→ Data shown:

☆ ☆ ☆ ☆

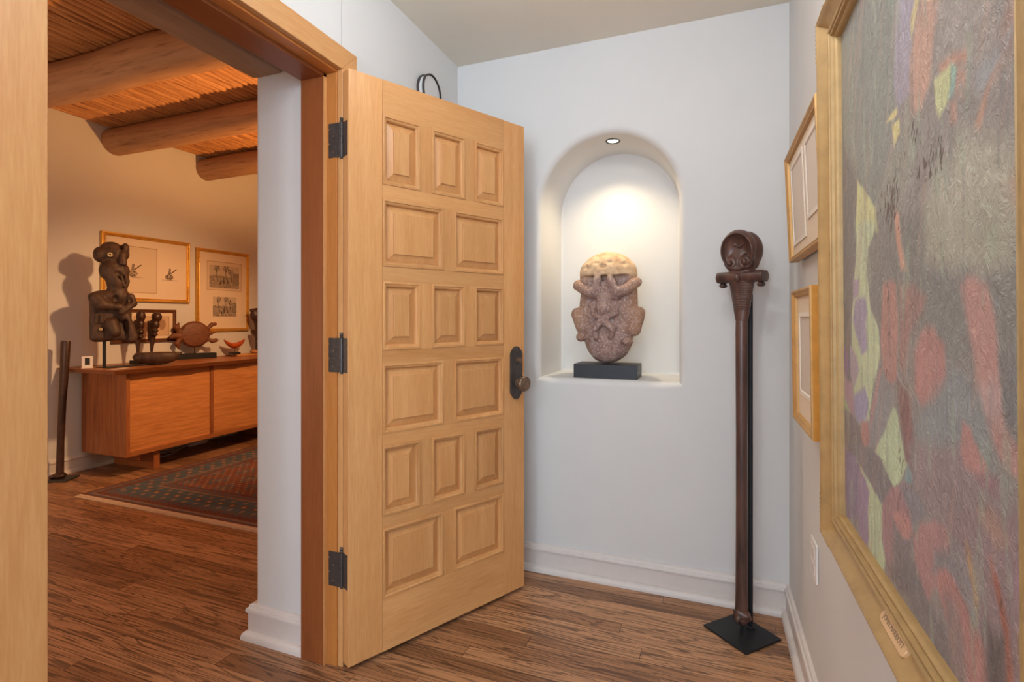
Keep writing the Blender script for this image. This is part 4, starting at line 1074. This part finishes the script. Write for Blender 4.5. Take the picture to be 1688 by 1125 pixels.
# tall openwork carving on its steel mount
T = empty('tall_carving', (-4.52, 2.742, TZ))
tag(T, 'tall weathered dark wooden carving of a crouched figure on a steel post', 'sculpture')
B().box(-.10, .07, -.06, .34, .0005, .005, .001, 1).build('mount_plate', M['black'], T)
mm = .001046
def q(x, y, d=0.): return ((x - 205) * mm, d, (878 - y) * mm + .197)
B().box(q(160, 0)[0] - .012, q(160, 0)[0] + .012, -.004, .004, .004, .30, .001, 1, Matrix.Rotation(rv, 4, 'Z')).build('mount_post', M['black'], T)
ops = [('+', bxs(q(200, 690, .02), (.135, .065, .185), .04), .01),
       ('+', ell(q(200, 520, 0), (.145, .075, .055)), .03),
       ('+', cap(q(235, 420, 0), q(240, 500, 0), .062, .07), .02),
       ('+', ell(q(220, 320, -.01), (.100, .075, .095)), .02), ('+', ell(q(245, 400, -.02), (.075, .065, .065)), .03),
       ('+', ell(q(215, 190, .01), (.105, .075, .080)), .02), ('+', ell(q(130, 200, .0), (.042, .055, .060)), .02),
       ('+', ell(q(200, 128, .01), (.060, .055, .034)), .02), ('+', ell(q(288, 145, .0), (.028, .05, .050)), .008),
       ('-', cap(q(262, 85, 0), q(262, 150, -.03), .012), .008), ('-', ell(q(195, 205, -.085), (.042, .030, .042)), .012),
       ('+', ell(q(195, 203, -.062), (.022, .018, .022)), .004),
       ('+', cap(q(275, 190, -.055), q(272, 262, -.065), .022, .030), .012), ('-', ell(q(262, 285, -.10), (.040, .035, .010)), .008),
       ('-', cap(q(240, 345, -.09), q(300, 395, -.075), .024), .008), ('+', cap(q(262, 360, -.085), q(285, 440, -.070), .010), .004), ('+', cap(q(290, 360, -.080), q(300, 430, -.068), .008), .004),
       # arms folded to the belly
       ('+', cap(q(110, 530, -.05), q(150, 585, -.075), .048, .042), .015), ('+', cap(q(150, 585, -.075), q(255, 600, -.085), .038, .026), .01),
       ('+', cap(q(322, 520, -.045), q(335, 570, -.06), .030), .015), ('+', cap(q(335, 570, -.06), q(268, 640, -.085), .028, .024), .01),
       ('-', ell(q(228, 540, -.10), (.028, .05, .040)), .01), ('-', ell(q(318, 545, -.10), (.014, .04, .030)), .008),
       # legs
       ('+', cap(q(205, 730, -.055), q(225, 790, -.07), .048, .040), .012), ('+', cap(q(290, 670, -.06), q(340, 830, -.055), .034, .030), .012),
       ('-', ell(q(290, 760, -.09), (.022, .06, .070)), .01), ('-', ell(q(182, 660, -.09), (.030, .035, .030)), .012), ('-', bxs(q(128, 690, -.075), (.038, .03, .038), .01), .006),
       ('+', cap(q(112, 660, -.052), q(112, 720, -.052), .007), .003), ('+', cap(q(140, 660, -.052), q(140, 720, -.052), .007), .003),
       ('-', ell(q(235, 890, -.0), (.085, .15, .034)), .01), ('+', ell(q(140, 770, -.052), (.016, .008, .016)), .003),
       ('+', ell(q(330, 850, -.04), (.034, .045, .030)), .012)]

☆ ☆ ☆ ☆

→ Description of the task: The data should be printed again unchanged; leave its pictures out.

→ Full response:
Keep writing the Blender script for this image. This is part 4, starting at line 1074. This part finishes the script. Write for Blender 4.5. Take the picture to be 1688 by 1125 pixels.
# tall openwork carving on its steel mount
T = empty('tall_carving', (-4.52, 2.742, TZ))
tag(T, 'tall weathered dark wooden carving of a crouched figure on a steel post', 'sculpture')
B().box(-.10, .07, -.06, .34, .0005, .005, .001, 1).build('mount_plate', M['black'], T)
mm = .001046
def q(x, y, d=0.): return ((x - 205) * mm, d, (878 - y) * mm + .197)
B().box(q(160, 0)[0] - .012, q(160, 0)[0] + .012, -.004, .004, .004, .30, .001, 1, Matrix.Rotation(rv, 4, 'Z')).build('mount_post', M['black'], T)
ops = [('+', bxs(q(200, 690, .02), (.135, .065, .185), .04), .01),
       ('+', ell(q(200, 520, 0), (.145, .075, .055)), .03),
       ('+', cap(q(235, 420, 0), q(240, 500, 0), .062, .07), .02),
       ('+', ell(q(220, 320, -.01), (.100, .075, .095)), .02), ('+', ell(q(245, 400, -.02), (.075, .065, .065)), .03),
       ('+', ell(q(215, 190, .01), (.105, .075, .080)), .02), ('+', ell(q(130, 200, .0), (.042, .055, .060)), .02),
       ('+', ell(q(200, 128, .01), (.060, .055, .034)), .02), ('+', ell(q(288, 145, .0), (.028, .05, .050)), .008),
       ('-', cap(q(262, 85, 0), q(262, 150, -.03), .012), .008), ('-', ell(q(195, 205, -.085), (.042, .030, .042)), .012),
       ('+', ell(q(195, 203, -.062), (.022, .018, .022)), .004),
       ('+', cap(q(275, 190, -.055), q(272, 262, -.065), .022, .030), .012), ('-', ell(q(262, 285, -.10), (.040, .035, .010)), .008),
       ('-', cap(q(240, 345, -.09), q(300, 395, -.075), .024), .008), ('+', cap(q(262, 360, -.085), q(285, 440, -.070), .010), .004), ('+', cap(q(290, 360, -.080), q(300, 430, -.068), .008), .004),
       # arms folded to the belly
       ('+', cap(q(110, 530, -.05), q(150, 585, -.075), .048, .042), .015), ('+', cap(q(150, 585, -.075), q(255, 600, -.085), .038, .026), .01),
       ('+', cap(q(322, 520, -.045), q(335, 570, -.06), .030), .015), ('+', cap(q(335, 570, -.06), q(268, 640, -.085), .028, .024), .01),
       ('-', ell(q(228, 540, -.10), (.028, .05, .040)), .01), ('-', ell(q(318, 545, -.10), (.014, .04, .030)), .008),
       # legs
       ('+', cap(q(205, 730, -.055), q(225, 790, -.07), .048, .040), .012), ('+', cap(q(290, 670, -.06), q(340, 830, -.055), .034, .030), .012),
       ('-', ell(q(290, 760, -.09), (.022, .06, .070)), .01), ('-', ell(q(182, 660, -.09), (.030, .035, .030)), .012), ('-', bxs(q(128, 690, -.075), (.038, .03, .038), .01), .006),
       ('+', cap(q(112, 660, -.052), q(112, 720, -.052), .007), .003), ('+', cap(q(140, 660, -.052), q(140, 720, -.052), .007), .003),
       ('-', ell(q(235, 890, -.0), (.085, .15, .034)), .01), ('+', ell(q(140, 770, -.052), (.016, .008, .016)), .003),
       ('+', ell(q(330, 850, -.04), (.034, .045, .030)), .012)]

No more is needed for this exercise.